What is the most important aspect of long-term investing? In the July 2012 version of his paper entitled “Strategic Asset Allocation and Portfolio Performance”, Lujer Santacruz assesses the importance of strategic asset class allocation compared to other sources of returns for a set of Australian managed funds. He specifies three fund return components as: (1) strategic allocation, derived from asset class benchmark returns weighted according to stated fund targets; (2) timing, derived from the difference between actual and target fund asset class weights; and, (3) security selection, derived from the difference between actual and benchmark asset class returns. Using actual quarterly total returns, target asset class allocations and actual asset class allocations for Vanguard’s four diversified Australian funds (Conservative, Balanced, Growth and High Growth), along with quarterly returns for six relevant benchmark indexes, during January 2003 through June 2012, he finds that:
- Strategic allocation accounts for (see the chart below):
- 81% of total fund returns.
- 88% of fund return variability
- Timing contributes essentially nothing to returns.

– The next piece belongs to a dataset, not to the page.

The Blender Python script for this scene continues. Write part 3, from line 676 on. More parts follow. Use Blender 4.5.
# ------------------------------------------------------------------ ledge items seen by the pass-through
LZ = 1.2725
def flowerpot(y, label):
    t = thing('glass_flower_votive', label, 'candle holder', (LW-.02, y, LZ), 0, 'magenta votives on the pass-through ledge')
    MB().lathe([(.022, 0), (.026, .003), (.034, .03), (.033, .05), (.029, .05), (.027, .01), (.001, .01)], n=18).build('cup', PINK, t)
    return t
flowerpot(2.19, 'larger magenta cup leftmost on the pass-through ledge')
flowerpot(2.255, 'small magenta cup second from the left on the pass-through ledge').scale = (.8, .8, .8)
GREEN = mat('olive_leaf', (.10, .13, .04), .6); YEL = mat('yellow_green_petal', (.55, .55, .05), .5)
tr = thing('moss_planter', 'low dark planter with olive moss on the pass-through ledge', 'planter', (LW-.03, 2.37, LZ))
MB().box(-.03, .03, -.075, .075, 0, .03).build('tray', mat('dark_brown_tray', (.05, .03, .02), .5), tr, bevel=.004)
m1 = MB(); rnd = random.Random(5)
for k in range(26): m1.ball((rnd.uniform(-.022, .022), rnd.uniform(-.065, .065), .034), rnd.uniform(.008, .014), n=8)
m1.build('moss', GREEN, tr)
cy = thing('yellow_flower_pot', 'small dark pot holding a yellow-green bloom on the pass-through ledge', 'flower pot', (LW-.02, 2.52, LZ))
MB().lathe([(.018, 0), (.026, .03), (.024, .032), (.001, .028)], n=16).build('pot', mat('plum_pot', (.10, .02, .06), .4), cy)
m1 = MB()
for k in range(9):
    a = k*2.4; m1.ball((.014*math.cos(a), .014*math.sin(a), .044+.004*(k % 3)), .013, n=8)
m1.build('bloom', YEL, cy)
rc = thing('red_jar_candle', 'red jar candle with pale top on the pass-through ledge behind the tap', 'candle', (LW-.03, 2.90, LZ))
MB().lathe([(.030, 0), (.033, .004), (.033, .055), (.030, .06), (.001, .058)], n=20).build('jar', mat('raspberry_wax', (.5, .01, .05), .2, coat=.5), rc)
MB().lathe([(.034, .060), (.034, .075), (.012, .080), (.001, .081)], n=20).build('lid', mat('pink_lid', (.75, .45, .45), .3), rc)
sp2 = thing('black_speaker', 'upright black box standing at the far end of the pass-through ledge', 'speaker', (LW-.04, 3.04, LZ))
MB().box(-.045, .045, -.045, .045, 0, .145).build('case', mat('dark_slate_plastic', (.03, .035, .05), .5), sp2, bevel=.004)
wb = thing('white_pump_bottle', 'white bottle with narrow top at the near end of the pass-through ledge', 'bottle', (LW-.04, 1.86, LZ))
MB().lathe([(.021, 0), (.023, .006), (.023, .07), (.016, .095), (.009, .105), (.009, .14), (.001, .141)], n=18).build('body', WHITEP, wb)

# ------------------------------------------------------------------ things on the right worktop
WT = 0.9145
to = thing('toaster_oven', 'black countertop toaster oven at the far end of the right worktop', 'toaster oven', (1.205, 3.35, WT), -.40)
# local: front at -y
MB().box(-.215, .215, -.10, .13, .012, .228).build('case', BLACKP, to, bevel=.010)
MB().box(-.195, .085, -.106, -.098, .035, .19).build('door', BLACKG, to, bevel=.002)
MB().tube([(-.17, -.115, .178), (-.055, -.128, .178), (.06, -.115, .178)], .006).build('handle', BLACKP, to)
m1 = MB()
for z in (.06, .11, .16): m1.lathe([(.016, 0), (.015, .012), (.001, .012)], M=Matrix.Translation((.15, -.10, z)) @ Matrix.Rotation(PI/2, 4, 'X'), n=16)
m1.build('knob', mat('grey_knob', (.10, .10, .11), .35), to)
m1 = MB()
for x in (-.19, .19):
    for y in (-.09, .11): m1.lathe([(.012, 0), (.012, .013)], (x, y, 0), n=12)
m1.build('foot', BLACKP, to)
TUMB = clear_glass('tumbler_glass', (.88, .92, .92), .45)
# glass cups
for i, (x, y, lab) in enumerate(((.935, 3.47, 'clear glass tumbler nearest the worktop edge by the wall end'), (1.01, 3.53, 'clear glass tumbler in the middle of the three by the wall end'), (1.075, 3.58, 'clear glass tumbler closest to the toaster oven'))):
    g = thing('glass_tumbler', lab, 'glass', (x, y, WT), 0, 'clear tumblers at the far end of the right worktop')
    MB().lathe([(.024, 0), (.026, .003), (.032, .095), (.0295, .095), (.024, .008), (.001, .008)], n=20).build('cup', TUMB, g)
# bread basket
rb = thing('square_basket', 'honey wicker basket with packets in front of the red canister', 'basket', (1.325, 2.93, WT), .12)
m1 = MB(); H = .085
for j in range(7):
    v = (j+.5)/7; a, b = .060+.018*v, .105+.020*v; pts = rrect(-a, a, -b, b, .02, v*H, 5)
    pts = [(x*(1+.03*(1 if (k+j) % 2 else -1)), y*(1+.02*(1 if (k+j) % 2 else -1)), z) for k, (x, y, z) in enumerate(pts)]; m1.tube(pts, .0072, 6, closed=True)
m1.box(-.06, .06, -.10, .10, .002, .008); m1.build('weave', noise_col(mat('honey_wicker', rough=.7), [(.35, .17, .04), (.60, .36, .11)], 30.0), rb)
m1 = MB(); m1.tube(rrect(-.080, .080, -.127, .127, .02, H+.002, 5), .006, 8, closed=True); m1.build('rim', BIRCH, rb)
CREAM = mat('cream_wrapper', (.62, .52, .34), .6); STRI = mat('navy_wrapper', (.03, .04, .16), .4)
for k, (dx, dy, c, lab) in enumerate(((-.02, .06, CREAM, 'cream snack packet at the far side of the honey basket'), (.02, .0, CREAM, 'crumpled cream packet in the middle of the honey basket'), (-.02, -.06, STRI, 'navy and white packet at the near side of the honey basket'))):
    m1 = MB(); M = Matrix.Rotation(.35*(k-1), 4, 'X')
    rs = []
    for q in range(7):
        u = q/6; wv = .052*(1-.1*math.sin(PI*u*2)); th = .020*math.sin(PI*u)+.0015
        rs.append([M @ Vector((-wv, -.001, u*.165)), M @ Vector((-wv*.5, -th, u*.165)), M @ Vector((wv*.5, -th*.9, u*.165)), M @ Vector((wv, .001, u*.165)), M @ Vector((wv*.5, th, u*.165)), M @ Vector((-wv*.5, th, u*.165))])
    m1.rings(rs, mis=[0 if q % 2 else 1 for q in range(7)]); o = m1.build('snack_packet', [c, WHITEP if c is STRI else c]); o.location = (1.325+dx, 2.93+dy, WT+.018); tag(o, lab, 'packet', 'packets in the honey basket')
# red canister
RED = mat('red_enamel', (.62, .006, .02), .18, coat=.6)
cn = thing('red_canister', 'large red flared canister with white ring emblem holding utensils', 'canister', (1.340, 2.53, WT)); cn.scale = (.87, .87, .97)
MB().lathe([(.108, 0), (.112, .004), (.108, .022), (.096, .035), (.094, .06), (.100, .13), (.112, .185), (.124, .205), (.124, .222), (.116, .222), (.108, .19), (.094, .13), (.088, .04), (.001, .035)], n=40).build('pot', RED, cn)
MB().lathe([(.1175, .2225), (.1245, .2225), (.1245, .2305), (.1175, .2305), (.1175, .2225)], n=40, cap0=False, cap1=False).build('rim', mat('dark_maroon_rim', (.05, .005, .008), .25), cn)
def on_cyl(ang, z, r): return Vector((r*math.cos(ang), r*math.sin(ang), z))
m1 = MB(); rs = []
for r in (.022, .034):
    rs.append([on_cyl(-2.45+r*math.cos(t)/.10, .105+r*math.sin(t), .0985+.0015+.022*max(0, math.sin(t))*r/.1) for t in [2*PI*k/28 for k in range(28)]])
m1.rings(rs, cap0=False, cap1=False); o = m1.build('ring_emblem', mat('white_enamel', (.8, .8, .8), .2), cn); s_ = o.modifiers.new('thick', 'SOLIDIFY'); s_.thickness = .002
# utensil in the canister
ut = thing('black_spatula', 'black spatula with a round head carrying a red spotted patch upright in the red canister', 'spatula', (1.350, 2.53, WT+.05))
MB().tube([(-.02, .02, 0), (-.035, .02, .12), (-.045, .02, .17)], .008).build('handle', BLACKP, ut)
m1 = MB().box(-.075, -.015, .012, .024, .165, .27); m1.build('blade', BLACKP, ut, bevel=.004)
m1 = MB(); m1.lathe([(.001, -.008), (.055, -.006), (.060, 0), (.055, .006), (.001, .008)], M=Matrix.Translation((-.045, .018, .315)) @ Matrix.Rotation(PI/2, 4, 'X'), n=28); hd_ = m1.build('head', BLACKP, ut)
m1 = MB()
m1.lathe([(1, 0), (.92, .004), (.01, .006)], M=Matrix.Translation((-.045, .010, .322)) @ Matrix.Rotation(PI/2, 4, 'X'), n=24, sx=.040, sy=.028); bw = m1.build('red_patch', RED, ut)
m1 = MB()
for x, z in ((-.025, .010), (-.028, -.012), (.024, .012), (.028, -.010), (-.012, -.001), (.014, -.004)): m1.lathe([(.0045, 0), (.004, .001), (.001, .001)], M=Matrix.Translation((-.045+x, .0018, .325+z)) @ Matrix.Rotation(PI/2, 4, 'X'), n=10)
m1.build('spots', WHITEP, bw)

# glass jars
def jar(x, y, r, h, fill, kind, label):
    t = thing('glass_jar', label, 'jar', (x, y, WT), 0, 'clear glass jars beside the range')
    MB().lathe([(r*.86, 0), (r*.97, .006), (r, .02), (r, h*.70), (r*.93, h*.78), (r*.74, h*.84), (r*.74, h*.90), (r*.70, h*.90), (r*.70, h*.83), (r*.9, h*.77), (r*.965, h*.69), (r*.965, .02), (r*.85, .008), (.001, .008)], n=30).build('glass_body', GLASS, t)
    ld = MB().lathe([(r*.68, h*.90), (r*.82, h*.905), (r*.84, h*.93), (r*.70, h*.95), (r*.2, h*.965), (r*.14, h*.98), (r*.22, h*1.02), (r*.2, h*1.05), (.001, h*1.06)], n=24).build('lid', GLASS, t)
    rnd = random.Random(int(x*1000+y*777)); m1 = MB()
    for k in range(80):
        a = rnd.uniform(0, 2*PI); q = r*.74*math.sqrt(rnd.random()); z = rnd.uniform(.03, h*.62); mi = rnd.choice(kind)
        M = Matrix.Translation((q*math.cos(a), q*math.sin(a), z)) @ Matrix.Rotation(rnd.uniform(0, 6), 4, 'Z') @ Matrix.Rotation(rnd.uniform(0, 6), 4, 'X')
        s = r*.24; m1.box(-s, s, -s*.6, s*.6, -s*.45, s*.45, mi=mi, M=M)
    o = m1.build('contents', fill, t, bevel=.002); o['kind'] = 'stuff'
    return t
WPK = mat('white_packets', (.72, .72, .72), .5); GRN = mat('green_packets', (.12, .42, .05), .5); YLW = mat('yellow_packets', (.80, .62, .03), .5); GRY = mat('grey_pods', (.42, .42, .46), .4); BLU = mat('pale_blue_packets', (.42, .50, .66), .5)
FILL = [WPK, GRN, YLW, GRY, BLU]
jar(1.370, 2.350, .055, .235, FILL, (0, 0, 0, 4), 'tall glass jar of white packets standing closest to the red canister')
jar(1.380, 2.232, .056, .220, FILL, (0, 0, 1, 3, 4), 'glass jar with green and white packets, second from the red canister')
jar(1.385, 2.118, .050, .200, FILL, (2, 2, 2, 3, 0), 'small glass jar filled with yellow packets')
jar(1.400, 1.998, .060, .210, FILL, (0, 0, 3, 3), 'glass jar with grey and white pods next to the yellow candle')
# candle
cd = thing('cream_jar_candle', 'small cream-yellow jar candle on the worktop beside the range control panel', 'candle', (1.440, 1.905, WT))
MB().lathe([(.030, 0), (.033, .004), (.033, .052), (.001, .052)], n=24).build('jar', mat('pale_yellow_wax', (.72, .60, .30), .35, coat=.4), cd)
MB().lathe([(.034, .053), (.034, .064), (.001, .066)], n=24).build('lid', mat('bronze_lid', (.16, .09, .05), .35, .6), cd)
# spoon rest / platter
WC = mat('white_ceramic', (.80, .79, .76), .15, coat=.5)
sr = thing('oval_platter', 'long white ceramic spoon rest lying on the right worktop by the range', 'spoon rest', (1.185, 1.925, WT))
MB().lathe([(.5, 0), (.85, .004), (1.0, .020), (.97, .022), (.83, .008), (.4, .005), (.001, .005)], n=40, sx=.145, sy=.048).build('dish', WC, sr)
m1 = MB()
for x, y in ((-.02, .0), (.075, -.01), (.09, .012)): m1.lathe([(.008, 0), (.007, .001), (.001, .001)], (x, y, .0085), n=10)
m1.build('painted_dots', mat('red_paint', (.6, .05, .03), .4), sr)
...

- The importance of strategic allocation generally increases with portfolio riskiness, especially for return variability, accounting for 70% (98%) of return variability of the Conservative (High Growth) fund.
The following chart, constructed from data in the paper, summarizes the aggregate value-weighted contributions to return and return variability for the set of four managed funds by the three determinants of performance: strategic allocation, timing and security selection. Results show that strategic asset class allocation targets account for more than four fifths of fund performance, while market timing is of little or no importance.
In summary, evidence indicates that strategic asset allocation (setting of persistent asset class targeting) is by far the most important decision for long-term investors.
Cautions regarding findings include:
- The sample is not long, consisting of two bull and one bear markets for equities (42 quarters).
- Lack of a timing contribution may derive from a management policy eschewing market timing, rather than failure to time.